Don't expect the selections to be free of violence. After all, Mr. Gurian points out, few would dispute that the Bible is a moral book, and it has its share of injury, betrayal and death.

If there had been time before the book had gone to print, he says he would have included 1999's Cider House Rules on the list because of the moral issues it raises, but as appropriate only for high-schoolers.

As it is, The Matrix makes the cut, along with The Lion King, Boyz N the Hood, Rocky, Rudy, Titanic and Miracle on 34th Street.

He divides movies and books into groupings for preschool and kindergarten; lower elementary grades (1-3); upper elementary grades (4-6); middle school; or high school.

A synopsis of each film and book, focusing on why Mr. Gurian feels it builds character, is included, along with "Discussion Starters."

For Bambi, he suggests questions such as: "In what ways is Bambi like you? At the end of the story, who is Bambi most like? What scares Bambi? Does the same thing scare you sometimes?"

For Saving Private Ryan, he asks: "How is this a story about living a worthy and good life? Why is war ever necessary - does this film help answer that question? Are you living a worthwhile life?"

Mr. Gurian says most of these selections would be "fine for girls, too" - but he focused on boys because he feels they are particularly vulnerable to confusing messages of what it is to be a man. He says it's difficult for boys to learn compassion and self-restraint when they see the opposite on-screen.

He developed a specialty about writing about boys for personal reasons.

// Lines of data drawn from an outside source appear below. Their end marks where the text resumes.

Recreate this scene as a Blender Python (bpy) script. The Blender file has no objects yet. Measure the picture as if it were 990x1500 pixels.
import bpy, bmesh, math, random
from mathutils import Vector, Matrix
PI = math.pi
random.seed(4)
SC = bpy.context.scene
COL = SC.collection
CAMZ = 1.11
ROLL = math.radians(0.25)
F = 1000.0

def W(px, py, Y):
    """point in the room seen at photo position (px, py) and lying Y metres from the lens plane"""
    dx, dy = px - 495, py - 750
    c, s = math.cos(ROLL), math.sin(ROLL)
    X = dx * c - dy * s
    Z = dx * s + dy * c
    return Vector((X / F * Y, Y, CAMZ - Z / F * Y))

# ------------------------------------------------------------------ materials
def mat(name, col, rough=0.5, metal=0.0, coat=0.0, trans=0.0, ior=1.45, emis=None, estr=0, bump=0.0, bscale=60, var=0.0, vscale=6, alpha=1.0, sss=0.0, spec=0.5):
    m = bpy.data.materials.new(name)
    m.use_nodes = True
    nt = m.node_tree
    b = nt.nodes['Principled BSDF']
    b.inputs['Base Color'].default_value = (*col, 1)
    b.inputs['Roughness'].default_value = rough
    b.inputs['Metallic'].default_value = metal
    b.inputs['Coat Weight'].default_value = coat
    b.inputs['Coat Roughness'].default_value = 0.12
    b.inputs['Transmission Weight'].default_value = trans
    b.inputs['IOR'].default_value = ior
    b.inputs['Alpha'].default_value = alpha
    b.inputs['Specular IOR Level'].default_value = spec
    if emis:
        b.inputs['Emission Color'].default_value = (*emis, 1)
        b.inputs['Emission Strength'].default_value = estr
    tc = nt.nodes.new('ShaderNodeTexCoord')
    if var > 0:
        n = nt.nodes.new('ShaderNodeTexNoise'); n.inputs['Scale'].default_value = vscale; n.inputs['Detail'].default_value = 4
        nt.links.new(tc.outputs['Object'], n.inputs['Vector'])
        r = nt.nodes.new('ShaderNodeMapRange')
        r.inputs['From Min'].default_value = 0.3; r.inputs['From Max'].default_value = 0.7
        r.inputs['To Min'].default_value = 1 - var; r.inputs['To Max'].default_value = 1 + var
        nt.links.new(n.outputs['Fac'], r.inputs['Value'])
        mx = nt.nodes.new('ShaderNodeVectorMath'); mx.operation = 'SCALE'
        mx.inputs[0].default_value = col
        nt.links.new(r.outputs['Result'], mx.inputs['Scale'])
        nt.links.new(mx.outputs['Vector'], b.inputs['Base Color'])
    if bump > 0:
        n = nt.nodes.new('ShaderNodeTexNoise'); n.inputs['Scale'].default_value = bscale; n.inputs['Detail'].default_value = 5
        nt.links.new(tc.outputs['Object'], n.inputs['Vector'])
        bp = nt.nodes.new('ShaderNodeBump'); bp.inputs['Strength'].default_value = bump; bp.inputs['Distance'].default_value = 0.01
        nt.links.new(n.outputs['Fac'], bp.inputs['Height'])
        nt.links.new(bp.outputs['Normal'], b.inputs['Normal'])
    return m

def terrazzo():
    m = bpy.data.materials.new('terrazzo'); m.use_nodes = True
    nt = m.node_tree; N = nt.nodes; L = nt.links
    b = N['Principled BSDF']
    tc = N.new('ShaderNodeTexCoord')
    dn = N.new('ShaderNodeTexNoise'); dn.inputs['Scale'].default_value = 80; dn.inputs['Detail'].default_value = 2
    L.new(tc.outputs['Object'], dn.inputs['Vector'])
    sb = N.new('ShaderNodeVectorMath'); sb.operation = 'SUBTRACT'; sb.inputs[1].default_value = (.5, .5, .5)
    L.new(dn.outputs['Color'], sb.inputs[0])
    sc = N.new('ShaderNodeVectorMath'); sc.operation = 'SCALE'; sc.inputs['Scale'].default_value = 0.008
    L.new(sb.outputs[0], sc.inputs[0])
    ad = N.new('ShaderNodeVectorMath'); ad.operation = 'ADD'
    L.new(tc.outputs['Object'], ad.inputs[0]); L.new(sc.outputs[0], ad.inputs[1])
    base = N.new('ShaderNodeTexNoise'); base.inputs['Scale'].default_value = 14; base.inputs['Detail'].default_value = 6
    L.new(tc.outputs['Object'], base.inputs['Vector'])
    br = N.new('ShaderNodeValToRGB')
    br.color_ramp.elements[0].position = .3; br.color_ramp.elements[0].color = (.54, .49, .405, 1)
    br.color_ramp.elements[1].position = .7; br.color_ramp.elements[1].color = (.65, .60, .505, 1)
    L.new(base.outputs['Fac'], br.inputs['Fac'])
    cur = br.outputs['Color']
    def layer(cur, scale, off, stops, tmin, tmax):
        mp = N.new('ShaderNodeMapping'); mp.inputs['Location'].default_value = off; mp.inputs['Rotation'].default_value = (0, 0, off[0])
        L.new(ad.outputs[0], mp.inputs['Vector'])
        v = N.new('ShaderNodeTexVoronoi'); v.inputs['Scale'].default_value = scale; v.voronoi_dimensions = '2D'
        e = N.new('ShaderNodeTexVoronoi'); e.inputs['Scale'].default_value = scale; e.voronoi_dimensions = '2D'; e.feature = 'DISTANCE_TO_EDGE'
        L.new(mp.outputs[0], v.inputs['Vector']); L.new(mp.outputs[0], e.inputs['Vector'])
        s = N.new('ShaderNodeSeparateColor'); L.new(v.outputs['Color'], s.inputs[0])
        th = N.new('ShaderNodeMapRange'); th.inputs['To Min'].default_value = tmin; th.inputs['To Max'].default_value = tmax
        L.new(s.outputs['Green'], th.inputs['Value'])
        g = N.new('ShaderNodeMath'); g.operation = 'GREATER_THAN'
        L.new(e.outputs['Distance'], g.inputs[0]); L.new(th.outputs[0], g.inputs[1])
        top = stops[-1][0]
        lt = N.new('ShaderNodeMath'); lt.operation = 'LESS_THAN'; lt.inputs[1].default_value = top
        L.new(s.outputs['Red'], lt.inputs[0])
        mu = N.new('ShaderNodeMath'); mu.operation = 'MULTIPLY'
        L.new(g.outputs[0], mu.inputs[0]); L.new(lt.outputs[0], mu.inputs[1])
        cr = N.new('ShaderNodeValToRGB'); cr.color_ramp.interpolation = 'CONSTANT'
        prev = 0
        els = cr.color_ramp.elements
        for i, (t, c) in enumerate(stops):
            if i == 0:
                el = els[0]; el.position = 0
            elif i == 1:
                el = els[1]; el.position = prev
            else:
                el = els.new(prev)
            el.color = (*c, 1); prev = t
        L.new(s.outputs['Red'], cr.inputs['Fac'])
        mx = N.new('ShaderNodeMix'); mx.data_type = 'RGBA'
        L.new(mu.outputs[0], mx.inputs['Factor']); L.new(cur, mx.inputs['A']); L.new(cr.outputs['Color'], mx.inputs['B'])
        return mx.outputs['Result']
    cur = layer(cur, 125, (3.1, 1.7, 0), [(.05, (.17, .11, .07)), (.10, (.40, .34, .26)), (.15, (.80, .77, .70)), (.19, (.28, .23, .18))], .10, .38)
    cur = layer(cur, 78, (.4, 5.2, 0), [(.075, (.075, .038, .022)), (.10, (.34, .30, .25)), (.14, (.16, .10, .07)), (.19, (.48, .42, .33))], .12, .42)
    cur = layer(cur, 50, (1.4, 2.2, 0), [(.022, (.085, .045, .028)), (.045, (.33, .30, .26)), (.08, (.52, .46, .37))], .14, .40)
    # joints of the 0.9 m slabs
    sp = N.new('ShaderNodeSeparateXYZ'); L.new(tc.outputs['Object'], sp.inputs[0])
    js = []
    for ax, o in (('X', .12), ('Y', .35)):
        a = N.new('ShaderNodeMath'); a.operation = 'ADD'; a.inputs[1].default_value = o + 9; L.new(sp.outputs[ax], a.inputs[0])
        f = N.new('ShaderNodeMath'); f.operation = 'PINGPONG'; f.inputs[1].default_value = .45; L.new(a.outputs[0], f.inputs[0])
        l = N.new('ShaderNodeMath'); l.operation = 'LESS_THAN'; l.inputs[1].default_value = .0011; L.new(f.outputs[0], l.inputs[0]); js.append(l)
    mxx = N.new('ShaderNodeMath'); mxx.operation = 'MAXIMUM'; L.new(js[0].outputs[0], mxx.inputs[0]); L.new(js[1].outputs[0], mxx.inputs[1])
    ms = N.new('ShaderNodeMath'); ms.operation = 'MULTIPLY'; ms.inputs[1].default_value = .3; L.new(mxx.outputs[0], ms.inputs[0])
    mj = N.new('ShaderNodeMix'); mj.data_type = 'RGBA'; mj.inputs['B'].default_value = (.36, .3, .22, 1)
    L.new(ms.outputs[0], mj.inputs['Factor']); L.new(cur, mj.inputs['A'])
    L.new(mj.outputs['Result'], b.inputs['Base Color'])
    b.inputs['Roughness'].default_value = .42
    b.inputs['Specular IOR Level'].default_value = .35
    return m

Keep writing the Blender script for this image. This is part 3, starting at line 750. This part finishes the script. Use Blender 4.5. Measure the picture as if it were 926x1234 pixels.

"A lot of my stuff has been about wanting to understand myself better and helping the next generation bring up boys better."

Movies and books were key factors in his own moral development, he says.

He still remembers the film version of To Kill a Mockingbird as a pivotal experience in his adolescence.

"What got me was the Gregory Peck character. I think it developed my soul to watch him go beyond his peer group and what other people want, to show that you can have an identity that can survive abandonment and rejection to become a man of character.

"I remember this scene where he shoots a rabid dog walking down the street because a man has to do what he has to do to protect those around him, even when it means causing hurt. I remember being scared of Boo Radley, and how taken aback I was at the end, realizing he wasn't really scary."

Mr. Gurian has helped focus attention on boys' development with his series of books focusing on boys' unique moral and emotional challenges and needs.

In The Good Son, he outlines what he calls 10 "moral competencies": decency, fairness, empathy, self-sacrifice, respect, loyalty, service, responsibility, honesty and honor."

In A Fine Young Man, he points to the dangers of overlooking a boy's special needs:

"I have come to understand that unless the natural fire inside a boy is carefully refined by parents, mentors and educators, the physical, emotional, moral, spiritual and social lives of all our young males will be consumed by flames. Some of these flames we'll see quite clearly in adolescent drug abuse, alcohol abuse, criminal behavior, juvenile death, steroid use, media addiction, learning disabilities, brain disorders and obsession with girls."

It's not a leap to see the school shootings by young boys around the country as part of this pattern.

"Others . . . will show up during a man's midlife, when he is more harshly consumed by flames long hidden."

Ironically, after Mr. Gurian married, the specialist on boys didn't have any. He has two daughters. Which has led to a new development in his career: He's taken on a contract to write The Wonder of Girls.

He says you can probably expect What Stories Does My Daughter Need? sometime in the near future, too.